The first man to call Stormhult home was, like most Swedes, self sufficient. he raised pigs and planted a cherry tree which still provides and holds his spirit near. the cherries ripen and large magpies and other birds feast upon this two hundred plus year old tree. The man who lives at Stormhult now hung a swing with sturdy rope and a wooden board. The swing moves with the wind side to side, the woodpeckers tap and the shade is soothing for the feral village cats.The moon, when full, spreads across the lake, a yellow glow trickles and twinkles over Lygnern. The leaves glisten and sway in the wind and the night is blown about, lulling all creatures to a drowsy state.

Stormhult has 23 homes, some only suited for summer and others occupied year round. The autumns are wrought with strong winds and pounding rains that milk your bones of all their warmth. Chimneys flushing with dark, puffs of smoke can be seen from the main road that winds past the edge of our overlooked dwellings. Logging trucks grind along and we all begin to think to gather and split wood and to seal the cellars shut as we prepare for ur hibernations.

I am the wife of the man who lives in the oldest house, with the cherry tree, and the chickens and the carefully preserved cobblestones and history that is the pulse of this village. I am part of the future that will turn to dust and have name that may be recited someday by another woman reading the journals kept about Stormhult´s legacy. My name will be said out loud, “ Andrea” and the years I lived happily will be noted properly along with my husband and our children. The tears and struggles and restless afternoons i spent alone will not be in the journal. The pain and passion, our sorrow and triumphs will not be remembered.

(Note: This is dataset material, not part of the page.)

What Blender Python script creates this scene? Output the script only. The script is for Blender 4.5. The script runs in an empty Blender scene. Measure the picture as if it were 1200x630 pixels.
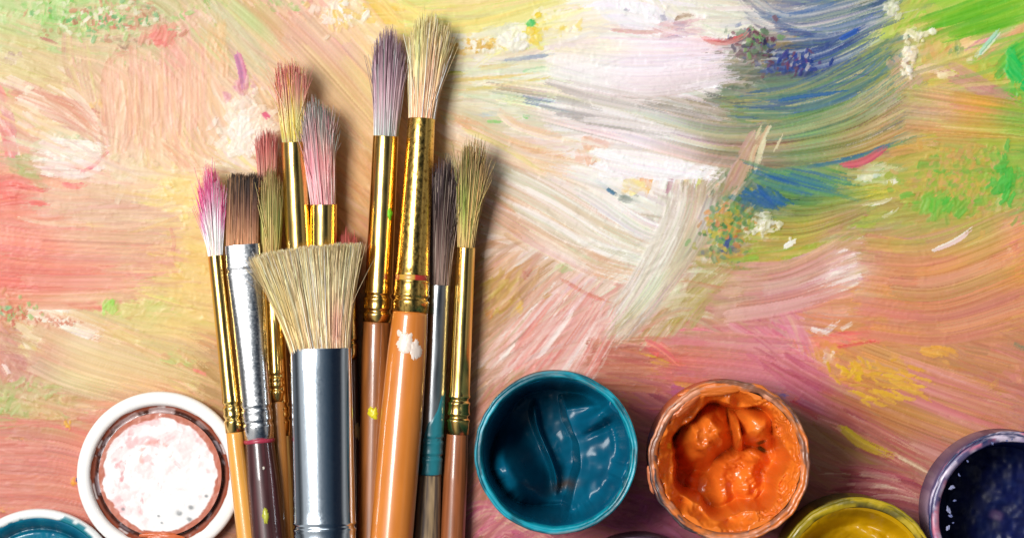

Tonight a strong gust is rattling our windows. I think of “Elvy”, the woman before me who sat by this fireplace knitting, who had children tucked in their small wood framed beds with goose feathered duvets, the woman who preserved the elderberries and foraged for mushrooms in the dense forest and who made gingerbread and boiled coffee on the black woodstove. I say her name. I may not know why, but she shed some tears, she laughed and loved. and Stormhult was home. Elvy did not know my name.

When I sleep I will seek in my dreams, guidance. I will continue. I will preserve. Stormhult needs me, too.